It's been awhile since I've updated... so here we go.

I'm transitioning in my work. By the beginning of April - I should officially be part of the Director's Guild of America. It's a long process requiring me to submit paperwork to prove that I have been on movies and TV sets as an Assistant Director for over 400 days. It has to be approved by two committees and I have to be voted in. Thus far one committee has voted yes so hopefully the 2nd will as well.

This is an exciting/scary transition. It's a huge accomplishment in my career and means more pay, bigger shows and health insurance (yay!) I literally do a little dance each time I make it through a step.

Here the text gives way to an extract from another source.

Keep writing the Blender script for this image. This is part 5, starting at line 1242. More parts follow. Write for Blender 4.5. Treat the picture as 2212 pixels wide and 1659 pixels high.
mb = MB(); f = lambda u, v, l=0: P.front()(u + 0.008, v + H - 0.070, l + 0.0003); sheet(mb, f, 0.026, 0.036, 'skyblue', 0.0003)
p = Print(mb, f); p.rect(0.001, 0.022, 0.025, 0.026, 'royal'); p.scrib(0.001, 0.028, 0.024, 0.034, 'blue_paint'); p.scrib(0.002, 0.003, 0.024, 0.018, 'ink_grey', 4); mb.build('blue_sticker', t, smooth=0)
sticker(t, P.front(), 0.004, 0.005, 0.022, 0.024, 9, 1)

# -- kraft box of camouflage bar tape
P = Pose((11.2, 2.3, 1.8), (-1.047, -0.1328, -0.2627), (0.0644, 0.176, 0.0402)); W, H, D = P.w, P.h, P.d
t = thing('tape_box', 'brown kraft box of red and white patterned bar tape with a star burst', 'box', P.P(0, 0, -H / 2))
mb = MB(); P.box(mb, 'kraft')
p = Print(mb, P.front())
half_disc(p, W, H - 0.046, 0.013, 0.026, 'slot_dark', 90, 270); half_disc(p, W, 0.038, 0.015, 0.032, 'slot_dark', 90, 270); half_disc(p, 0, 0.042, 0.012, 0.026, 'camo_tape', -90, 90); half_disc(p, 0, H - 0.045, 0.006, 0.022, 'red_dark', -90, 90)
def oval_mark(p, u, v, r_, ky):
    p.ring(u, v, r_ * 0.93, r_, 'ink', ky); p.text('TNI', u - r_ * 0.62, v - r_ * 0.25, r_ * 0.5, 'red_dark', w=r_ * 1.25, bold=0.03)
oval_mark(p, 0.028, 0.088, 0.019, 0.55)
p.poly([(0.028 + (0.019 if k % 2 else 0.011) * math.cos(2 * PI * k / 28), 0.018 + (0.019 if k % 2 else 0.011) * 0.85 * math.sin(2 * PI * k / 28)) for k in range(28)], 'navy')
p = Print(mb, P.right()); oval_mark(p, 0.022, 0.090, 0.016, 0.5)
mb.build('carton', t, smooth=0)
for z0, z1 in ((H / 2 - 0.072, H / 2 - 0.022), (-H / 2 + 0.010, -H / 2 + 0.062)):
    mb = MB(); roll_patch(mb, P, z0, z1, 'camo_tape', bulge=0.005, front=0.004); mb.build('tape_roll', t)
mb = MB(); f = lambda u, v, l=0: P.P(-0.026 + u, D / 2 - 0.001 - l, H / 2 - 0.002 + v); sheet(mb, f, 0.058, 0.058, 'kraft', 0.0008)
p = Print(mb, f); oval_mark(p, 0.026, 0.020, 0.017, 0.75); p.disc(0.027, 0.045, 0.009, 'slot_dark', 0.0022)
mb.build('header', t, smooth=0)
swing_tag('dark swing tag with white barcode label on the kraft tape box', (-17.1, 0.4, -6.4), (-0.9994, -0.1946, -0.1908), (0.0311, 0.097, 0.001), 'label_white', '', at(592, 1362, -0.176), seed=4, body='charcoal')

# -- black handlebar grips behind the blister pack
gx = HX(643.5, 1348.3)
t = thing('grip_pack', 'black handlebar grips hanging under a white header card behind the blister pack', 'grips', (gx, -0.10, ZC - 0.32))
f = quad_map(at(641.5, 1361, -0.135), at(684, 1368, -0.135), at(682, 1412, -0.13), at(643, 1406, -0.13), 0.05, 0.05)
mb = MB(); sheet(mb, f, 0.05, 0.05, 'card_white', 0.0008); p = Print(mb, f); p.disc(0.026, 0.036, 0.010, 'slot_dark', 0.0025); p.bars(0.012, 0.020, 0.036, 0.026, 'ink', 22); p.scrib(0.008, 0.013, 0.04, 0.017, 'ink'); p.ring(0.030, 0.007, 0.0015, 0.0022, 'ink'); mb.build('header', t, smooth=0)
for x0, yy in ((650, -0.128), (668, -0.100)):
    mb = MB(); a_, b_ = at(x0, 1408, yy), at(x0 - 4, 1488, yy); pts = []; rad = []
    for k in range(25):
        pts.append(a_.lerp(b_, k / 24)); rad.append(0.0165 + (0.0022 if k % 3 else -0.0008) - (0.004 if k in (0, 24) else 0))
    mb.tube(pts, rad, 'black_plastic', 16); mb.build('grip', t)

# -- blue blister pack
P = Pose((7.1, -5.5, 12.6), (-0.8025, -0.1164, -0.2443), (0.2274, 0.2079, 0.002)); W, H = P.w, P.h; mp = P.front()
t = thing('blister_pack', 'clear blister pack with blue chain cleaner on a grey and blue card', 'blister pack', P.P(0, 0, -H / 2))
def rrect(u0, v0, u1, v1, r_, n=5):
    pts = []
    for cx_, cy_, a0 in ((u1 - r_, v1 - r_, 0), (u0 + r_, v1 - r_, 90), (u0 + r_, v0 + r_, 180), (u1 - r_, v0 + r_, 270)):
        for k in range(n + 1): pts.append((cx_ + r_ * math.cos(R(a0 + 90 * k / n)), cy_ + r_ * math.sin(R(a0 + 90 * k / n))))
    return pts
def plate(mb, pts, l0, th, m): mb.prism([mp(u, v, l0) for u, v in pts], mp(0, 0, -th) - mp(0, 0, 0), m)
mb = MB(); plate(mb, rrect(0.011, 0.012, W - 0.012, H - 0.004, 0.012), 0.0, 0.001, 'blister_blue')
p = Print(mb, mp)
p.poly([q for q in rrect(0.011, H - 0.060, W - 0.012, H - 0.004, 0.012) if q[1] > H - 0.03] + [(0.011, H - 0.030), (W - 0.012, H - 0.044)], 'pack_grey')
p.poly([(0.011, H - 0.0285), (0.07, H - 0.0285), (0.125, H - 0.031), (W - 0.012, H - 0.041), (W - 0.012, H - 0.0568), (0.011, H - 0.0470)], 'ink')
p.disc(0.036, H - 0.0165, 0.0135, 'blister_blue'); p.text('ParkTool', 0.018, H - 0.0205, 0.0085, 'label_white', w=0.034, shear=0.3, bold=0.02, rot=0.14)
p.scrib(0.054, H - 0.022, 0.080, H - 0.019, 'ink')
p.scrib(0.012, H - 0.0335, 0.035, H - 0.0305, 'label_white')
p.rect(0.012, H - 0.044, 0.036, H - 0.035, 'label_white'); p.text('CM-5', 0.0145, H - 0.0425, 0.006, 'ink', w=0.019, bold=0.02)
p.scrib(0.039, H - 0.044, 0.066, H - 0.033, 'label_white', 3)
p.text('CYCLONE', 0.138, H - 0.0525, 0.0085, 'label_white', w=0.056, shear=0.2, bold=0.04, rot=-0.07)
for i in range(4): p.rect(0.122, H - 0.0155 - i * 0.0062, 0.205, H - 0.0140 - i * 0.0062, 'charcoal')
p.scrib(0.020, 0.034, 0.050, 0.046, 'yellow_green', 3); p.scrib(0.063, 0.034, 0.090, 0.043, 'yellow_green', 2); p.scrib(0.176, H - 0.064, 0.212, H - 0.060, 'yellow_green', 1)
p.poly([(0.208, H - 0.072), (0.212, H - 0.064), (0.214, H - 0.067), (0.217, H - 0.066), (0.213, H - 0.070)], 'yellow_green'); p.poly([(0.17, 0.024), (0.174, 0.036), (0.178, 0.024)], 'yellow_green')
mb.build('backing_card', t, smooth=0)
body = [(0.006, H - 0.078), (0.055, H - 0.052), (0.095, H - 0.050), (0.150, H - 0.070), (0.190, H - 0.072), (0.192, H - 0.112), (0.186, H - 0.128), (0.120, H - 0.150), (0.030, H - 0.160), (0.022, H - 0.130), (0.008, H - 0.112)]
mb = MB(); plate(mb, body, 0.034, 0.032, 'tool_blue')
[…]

The scary part is that it will require me to work union jobs ONLY. I have been building up my union contacts the past year... In a way, it's like starting over with my network. It's definitely a test of faith that my actions and abilities are enough.

The memories have been flooding in. This April will be three years since my separation. 3 years ago - I barely had the contacts to work enough to pay my bills. 3 years ago - I barely had the attitude to make people want to hire me.

There are 100s of moments in my life that is leading me up to this change in my career but the BD is probably one of the biggest.

The daily grind of life often makes it difficult for me to see how far I've come or how much I've changed. Frustration builds up and my want to change and grow makes me impatient.

The BD opened the doors for me to be a better person. The pain created an opportunity for me to change.....

... and today - I am so thankful I took it.


M(f): 43
D'ed: 8/12

Show empathy when there's pain. Show grace when warranted. Kindness in the midst of anger. Faith in the face of fear.

Love at all costs because you are loved well.